まるで小説を読んでいるように感じるエッセイ。内田さんの年齢、職業を問わず友人の多さと行動力、即断力にいつも感嘆する。今回はイタリアの暮らしの中で、その時々の情景や感情が色によって語られている。もうとても鮮やかに心に迫ってきた。コロナ禍で規制が厳しいなかのイタリアでの生活。日本との行き来が難しい時期でも、目線は優しく、内田さんの感情がそのまま文章に乗って心に響いた。上手く表現できない時にプリントアウトした写真を見ると言葉が紡げるとのこと。それにしても驚くような経験をされている。まさに事実は小説より奇なりだ。

2024/01/17

くみこ

楽しいエッセイは数々あれど、内田洋子さんのものは端正な短編のよう。
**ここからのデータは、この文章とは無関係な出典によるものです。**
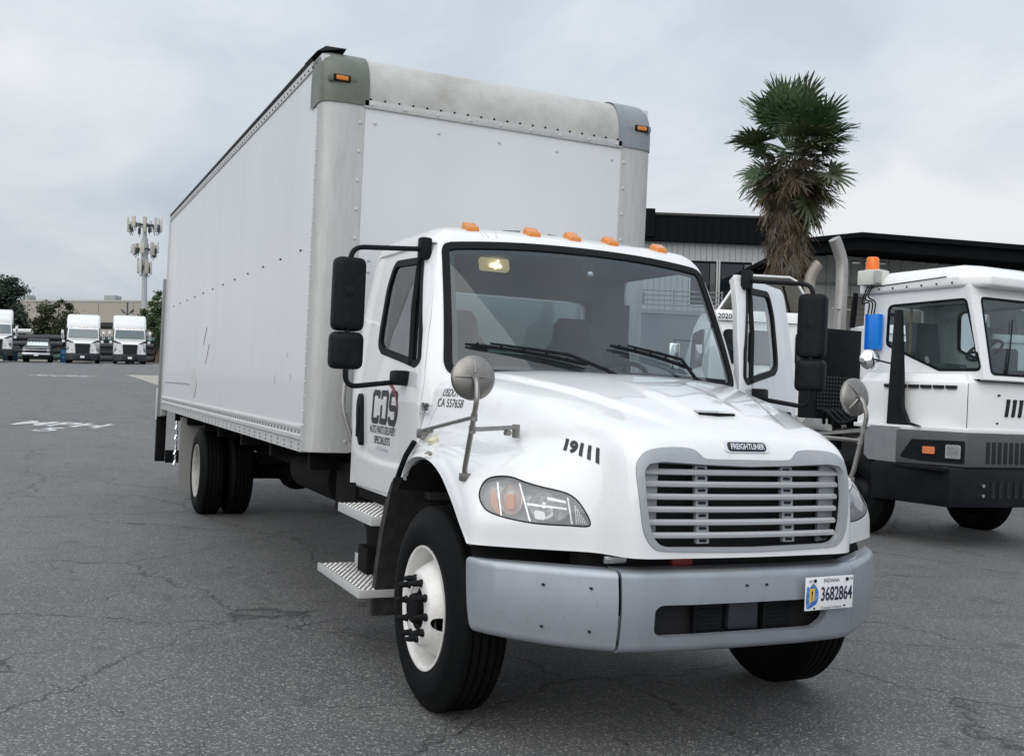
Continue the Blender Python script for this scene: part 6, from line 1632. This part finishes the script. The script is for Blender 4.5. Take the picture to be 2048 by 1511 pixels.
# pickup
PU = empty('pickup_truck'); place(PU, -36.25, 80, 2.10, -.03, R(21))
tag(PU, 'dark grey pickup truck with sunshade in its windscreen, far left row', 'pickup truck')
m_pu = mat('dark_grey_paint', (.022, .024, .027), .35, 0, .25)
def sec2(y, w, wt, z0, z1, rad=.08): return [(x, y, z) for x, z in fillet([(-w, z0), (w, z0), (wt, z1), (-wt, z1)], [.03, .03, rad, rad], 4)]
MB().loft([sec2(.0, .93, .90, .55, 1.05), sec2(.12, .98, .94, .5, 1.16), sec2(1.25, 1.0, .95, .5, 1.24), sec2(1.4, 1.0, .96, .5, 1.22), sec2(5.6, 1.0, .97, .5, 1.22)]).build('body', m_pu, PU, ang=40)
MB().loft([sec2(1.35, .92, .90, 1.15, 1.24), sec2(2.1, .86, .70, 1.15, 1.86, .12), sec2(3.4, .86, .72, 1.15, 1.90, .12), sec2(3.8, .9, .85, 1.15, 1.3)]).build('cab', m_pu, PU, ang=40)
MB().add([(-.84, 1.40, 1.27), (.84, 1.40, 1.27), (.68, 2.0, 1.80), (-.68, 2.0, 1.80)], [(0, 1, 2, 3)]).build('windscreen', M_DGLASS, PU)
ss = MB(); n = 13; vs = []
for i in range(n):
    t = i / (n - 1); x = -.76 + 1.52 * t; vs += [(x, 1.40, 1.29), (x * .93, 1.66 + (.0 if i % 2 else .05), 1.54 + (.0 if i % 2 else .05))]
ss.add(vs, [(2 * i, 2 * i + 2, 2 * i + 3, 2 * i + 1) for i in range(n - 1)]).build('sunshade', mat('silver_foil', (.75, .80, .78), .25, .5), PU, fix=False)
gp = MB().bb(-.72, .72, -.03, .06, .74, 1.04).build('grille', m_sgr, PU, bevel=.02)
MB().bb(-.90, .90, -.05, .0, .885, .945).build('grille_bar', M_CHROME, gp, bevel=.01)
MB().bb(-.92, .92, -.045, .0, 1.04, 1.09).build('hood_lip', M_STEEL, PU, bevel=.01)
MB().bb(-.98, .98, -.14, .1, .52, .70).build('bumper', M_CHROME, PU, bevel=.04)
MB().bb(-.97, .97, -.06, .3, .30, .52).build('air_dam', M_BLACKP, PU, bevel=.03)
MB().bb(-.15, .15, -.165, -.14, .46, .60).build('number_plate', m_pl, PU)
for sx in (-1, 1):
    MB().bb(sx * .74, sx * .96, -.03, .08, .78, 1.02).build('headlamp', m_lampc, PU, bevel=.02)
    MB().box((sx * 1.14, 1.55, 1.22), (.24, .12, .20)).build('mirror', M_BLACKP, PU, bevel=.04)
    for y0 in (1.0, 4.6):
        o = Vector((sx * .86, y0, .39)); MB().lathe([(.22, .10), (.30, .12), (.37, .11), (.39, .08), (.39, -.1)], o, (sx, 0, 0), 28).build('wheel', M_RUB, PU)
# cell tower
CT = empty('cell_tower'); place(CT, -39.25, 112, 2.4)
tag(CT, 'tall grey monopole cell tower carrying three tiers of antennas', 'cell tower')
m_pole = mat('pole_grey', (.42, .44, .45), .6); m_ant = mat('antenna_beige', (.50, .48, .42), .6); m_dk = mat('antenna_steel', (.07, .08, .085), .5)
MB().cyl((0, 0, 0), (0, 0, 15.9), .36, .20, n=18).build('pole', m_pole, CT)
MB().cyl((0, 0, 9.6), (0, 0, 13.6), .36, .34, n=18).build('pole_sleeve', m_pole, CT)
rt = random.Random(5)
for z, rad, n, hh in ((15.0, 1.70, 9, 1.45), (12.45, 1.35, 8, 1.25), (10.45, .66, 6, 1.5)):
    pf_ = MB(); pf_.tube([(rad * .92 * cos(t), rad * .92 * sin(t), z) for t in np.linspace(0, 2 * pi, 4)], .07, 6)
    for t in np.linspace(0, 2 * pi, 6, endpoint=False): pf_.tube([(0, 0, z), (rad * .9 * cos(t), rad * .9 * sin(t), z)], .05, 5)
    pf_.build('antenna_frame', m_dk, CT)
    for k in range(n):
        t = 2 * pi * k / n + .15; c_ = Vector((rad * cos(t) * 1.0, rad * sin(t), z + rt.uniform(-.15, .25)))
        rot_ = Matrix.Rotation(t, 3, 'Z')
        h_ = hh * rt.uniform(.75, 1.1)
        MB().box(c_, (.16, rt.choice((.28, .36, .42)), h_), rot_).build('antenna_panel', m_ant if k % 4 else M_ALUL, CT, bevel=.02)
        MB().box(c_ + rot_ @ Vector((-.20, .05, -.25 * rt.random() - .2)), (.22, .26, .55), rot_).build('radio_unit', m_dk, CT, bevel=.02)
        MB().tube([c_ + rot_ @ Vector((-.12, 0, -h_ / 2)), c_ + rot_ @ Vector((-.25, .05, -h_ / 2 - .35)), c_ + rot_ @ Vector((-.5, 0, -.1))], .025, 5).build('antenna_cable', m_dk, CT)
# warehouse
WH = empty('warehouse'); place(WH, -52, 125, 2.4)
tag(WH, 'long beige warehouse behind the parked semi tractors', 'warehouse')
m_beige = mat('beige_concrete', (.40, .37, .325), .8, noise=(.4, .3, (.34, .315, .28), 6))
for k in range(10):
    x = -14 + k * 4.2; MB().bb(x, x + 4.14, -.1, 0, 0, 7.35).build('wall_panel', m_beige, WH)
MB().bb(-14, 28, .0, 30, 0, 7.2).build('wall_core', mat('beige_joint', (.25, .23, .2), .8), WH)
MB().bb(-14, 28, -.16, .2, 7.35, 7.55).build('parapet_cap', mat('pale_cap', (.45, .43, .39), .7), WH)
MB().bb(-14, 28, -.16, -.1, 4.35, 4.46).build('string_course', mat('pale_cap', (.45, .43, .39), .7), WH)
for x, d_ in ((2.6, 1.4), (-7.6, 1.1)): MB().bb(x, x + d_, 2, 4, 7.5, 8.35).build('roof_unit', mat('vent_grey', (.33, .36, .36), .6), WH, bevel=.05)
for x in (1.5, 6.2): MB().bb(x, x + .9, -.14, -.08, 1.2, 3.0).build('window', M_DGLASS, WH)
# flat dark canopy in front of it
FC = empty('flat_canopy'); place(FC, -44, 104, 2.4, -.035)
tag(FC, 'thin dark flat canopy roof across the warehouse front', 'canopy')
MB().bb(-1.0, 9.5, 0, 5, 3.55, 3.95).build('canopy_roof', mat('canopy_dark', (.03, .034, .036), .6), FC)
for x in (-.8, 2.6, 6, 9.2): MB().bb(x, x + .25, .2, .45, 0, 3.55).build('canopy_post', m_dk, FC)
# street lamp
SL = empty('street_lamp'); place(SL, -36.65, 100, 2.4)
tag(SL, 'dark twin-arm street lamp left of the cell tower pole', 'street lamp')
MB().cyl((0, 0, 0), (0, 0, 5.9), .12, .08, n=10).build('post', m_dk, SL)
for sx in (-1, 1):
    MB().box((sx * .42, 0, 5.05), (.42, .30, .14), Matrix.Rotation(sx * R(-50), 3, 'Y')).build('lamp_head', m_dk, SL, bevel=.03)
    MB().tube([(0, 0, 4.75), (sx * .3, 0, 4.9)], .04, 6).build('lamp_arm', m_dk, SL)
# house with a hip roof
HO = empty('house'); place(HO, -47.5, 108, 2.4, -.03)
tag(HO, 'low house with brown hip roof seen above the pickup', 'house')
MB().bb(-4.2, 4.0, 0, 8, 0, 2.0).build('wall', m_beige, HO)
MB().add([(-4.8, -.5, 1.95), (4.6, -.5, 1.95), (4.6, 8.5, 1.95), (-4.8, 8.5, 1.95), (-2.2, 4, 3.55), (.6, 4, 3.55)], [(0, 1, 5, 4), (1, 2, 5), (2, 3, 4, 5), (3, 0, 4), (0, 3, 2, 1)]).build('roof', mat('brown_shingle', (.11, .095, .08), .9, noise=(8, .5, (.07, .06, .05))), HO)
# brown brick wall bit between the tractors
BW = MB().bb(-2.2, 2.2, 0, .3, 0, 2.3).build('brick_wall', mat('brown_brick', (.24, .14, .09), .85, noise=(3, .5, (.17, .10, .07))), None); place(BW, -33.9, 101, 2.4)
tag(BW, 'brown brick wall glimpsed between the two semi tractors', 'wall')
# stacked pipes along the back of the lot
m_pipe = mat('black_pipe', (.028, .031, .034), .55); m_pg = mat('green_pipe', (.02, .075, .055), .5); m_wp = mat('white_tank', (.62, .63, .62), .5)
pk = 0
def pipe(l, d, z, L, r_, m, lab_):
    o = MB().lathe([(r_ * .84, -L / 2), (r_, -L / 2), (r_, L / 2), (r_ * .84, L / 2), (r_ * .84, -L / 2)], (0, 0, 0), (1, 0, 0), 18).build('stacked_pipe', m, None, ang=40)
    place(o, l, d, z, -.03); tag(o, lab_, 'pipe', 'pipes stacked along the back of the lot'); return o
for j, (l0, L, where) in enumerate(((-41.2, 6.4, 'left of and behind the pickup'), (-36.0, 3.8, 'between the pickup and the next semi tractor'), (-32.6, 4.6, 'behind the gap between the two semi tractors'), (-27.6, 4.4, 'right of the semi tractors'))):
    for k in range(4):
        names = ['lowest', 'second lowest', 'third', 'topmost']
        pipe(l0 + rt.uniform(-.1, .1), 89 + .25 * (k % 2), 2.62 + .02 * (l0 + 40) + k * .54, L, .25, m_pipe if (j + k) % 5 else m_pg, 'black pipe, %s of the stack %s' % (names[k], where) if (j + k) % 5 else 'green pipe, %s of the stack %s' % (names[k], where))
tk = pipe(-42.3, 89.4, 4.72, 2.6, .20, m_wp, 'white pipe on top of the stack beside the left semi tractor')
def drum(l, d, z, h_, r_, m, lab_, cat):
    o = MB().lathe([(0, 0), (r_, 0), (r_, h_ * .32), (r_ * 1.04, h_ * .34), (r_, h_ * .36), (r_, h_ * .66), (r_ * 1.04, h_ * .68), (r_, h_ * .70), (r_, h_), (r_ * .94, h_), (r_ * .94, h_ - .03), (0, h_ - .03)], (0, 0, 0), (0, 0, 1), 22).build(cat, m, None, ang=40)
    place(o, l, d, z, -.03); tag(o, lab_, 'drum'); return o
m_bd = mat('blue_drum', (.015, .10, .22), .5)
drum(-35.15, 82.5, 2.15, 1.05, .33, m_bd, 'blue plastic drum between the pickup and the first semi tractor', 'drum')
drum(-39.9, 83.5, 2.12, .75, .55, mat('navy_tub', (.03, .07, .16), .5), 'low navy drum left of the pickup', 'drum')
drum(-30.75, 84.5, 2.3, 1.9, .36, m_pg, 'tall green drum in the gap between the two semi tractors', 'drum')
# trees
def leaf_tree(name, l, d, z0, trunk_h, blobs, m, n, ls, seed, label):
    q = random.Random(seed); t_ = empty(name); place(t_, l, d, z0, -.03)
    tm = MB(); tm.tube([(0, 0, 0), (.1, 0, trunk_h * .5), (0, 0, trunk_h)], [.30, .24, .18], 8)
    for (bx, by, bz, rx, ry, rz_) in blobs: tm.tube([(0, 0, trunk_h * .7), (bx * .6, by * .6, (trunk_h + bz) / 2), (bx, by, bz)], [.14, .09, .03], 6)
    tm.build('trunk', mat('bark', (.10, .085, .07), .9), t_)
    vs, fs = [], []
    vol = [b[3] * b[4] * b[5] for b in blobs]; tot = sum(vol)
    for b, v in zip(blobs, vol):
        cl = [(Vector((q.gauss(0, 1), q.gauss(0, 1), q.gauss(0, 1))).normalized() * q.uniform(.45, 1.0)) for _ in range(max(6, int(26 * v / max(vol))))]
        for i in range(int(n * v / tot)):
            c_ = q.choice(cl); p = c_ + Vector((q.gauss(0, .15), q.gauss(0, .15), q.gauss(0, .13)))
            p = Vector((b[0] + p.x * b[3], b[1] + p.y * b[4], b[2] + p.z * b[5]))
            a1 = Vector((q.gauss(0, 1), q.gauss(0, 1), q.gauss(0, .6))).normalized(); a2 = a1.cross(Vector((q.gauss(0, 1), q.gauss(0, 1), q.gauss(0, 1)))).normalized(); s_ = ls * q.uniform(.6, 1.3)
            k = len(vs); vs += [tuple(p - a1 * s_), tuple(p + a2 * s_ * .55), tuple(p + a1 * s_), tuple(p - a2 * s_ * .55)]; fs.append((k, k + 1, k + 2, k + 3))
    MB().add(vs, fs).build('crown', m, t_, fix=False, smooth=False)
    tag(t_, label, 'tree'); return t_
m_lf1 = mat('dark_foliage', (.030, .048, .034), .6, noise=(1.2, .7, (.055, .08, .05)))
m_lf2 = mat('olive_foliage', (.055, .07, .035), .6, noise=(1.2, .8, (.11, .12, .07)))
m_lf3 = mat('fresh_foliage', (.055, .09, .035), .6, noise=(1.2, .7, (.10, .14, .06)))
leaf_tree('evergreen_tree', -46.2, 95, 2.4, 2.6, [(-1.6, 0, 4.8, 2.4, 2.2, 2.6), (.7, .3, 4.4, 2.3, 2.0, 2.3), (-.2, 0, 6.3, 2.2, 1.8, 1.5), (1.6, 0, 2.6, 1.6, 1.5, 1.4), (-3, 0, 3, 1.8, 1.6, 2), (.3, -.4, 2.3, 1.8, 1.5, 1.5)], m_lf1, 26000, .15, 1, 'big dark green tree at the left edge behind the pickup')
leaf_tree('olive_tree', -42.7, 98, 2.4, 1.9, [(0, 0, 3.6, 2.0, 1.8, 1.7), (-1.3, 0, 2.4, 1.3, 1.2, 1.3), (1.2, 0, 2.8, 1.3, 1.2, 1.4), (.3, 0, 4.9, 1.2, 1.1, .9), (.4, -.4, 1.6, 1.7, 1.3, 1.1)], m_lf2, 9000, .13, 2, 'rounded olive green tree in front of the warehouse')
leaf_tree('street_tree', -33.6, 100, 2.4, 2.2, [(-.3, 0, 6.3, 1.0, 1.0, .9), (0, 0, 4.2, 1.5, 1.5, 1.6), (.9, 0, 5.9, 1.2, 1.1, 1.2), (-1.0, 0, 4.9, 1.0, 1.0, .9), (1.2, 0, 3.0, 1.6, 1.4, 1.5), (-.4, 0, 2.4, 1.3, 1.2, 1.0)], m_lf3, 9000, .14, 3, 'fresh green tree beside the cell tower pole')
leaf_tree('shrub_tree', -33.7, 103, 2.4, 1.2, [(0, 0, 2.6, 1.1, 1.0, .8)], m_lf3, 2200, .12, 4, 'small green bush glimpsed between the two semi tractors')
各章のタイトルと合わせて、色の名前がついています。紫、ピンク、緑、灰…。最初の紫は、広場の花売りに勧められたスミレから始まります。演劇界で紫色がタブーな理由に、様々な人間模様が絡みます。バールに現れた少年を見守る常連達の青の話も、血と誇りの赤も良かった。最後の「虹」は、イタリアでのコロナ事情に纏わるナイーブな内容でありながら、自分と異なる人を受け入れる温かさに満ちていました。何か良いエッセイを探している方におすすめします。

2024/02/29

ろべると

今回は様々な色をテーマにしてイタリアを語る。イタリアといえばトマトの赤やオリーブの緑、海の青など、色彩豊か。著者がこれまで暮らしてきたナポリやミラノ、ヴェネツィアなどで人との関わりの数々が積み重なった引き出しから、色が関わるとっておきのエピソードが披露される。懐かしのロベルト少年の旅立ちを惜別を込めて見送るバールの常連たちが印象的。最終章はコロナが明けつつあるヴェネツィア。色は虹色でLGBTの男性が登場するが、世相を反映して意外にも重苦しい結末に。今の世界を覆う暗雲が晴れる日はいつ訪れるのだろうか。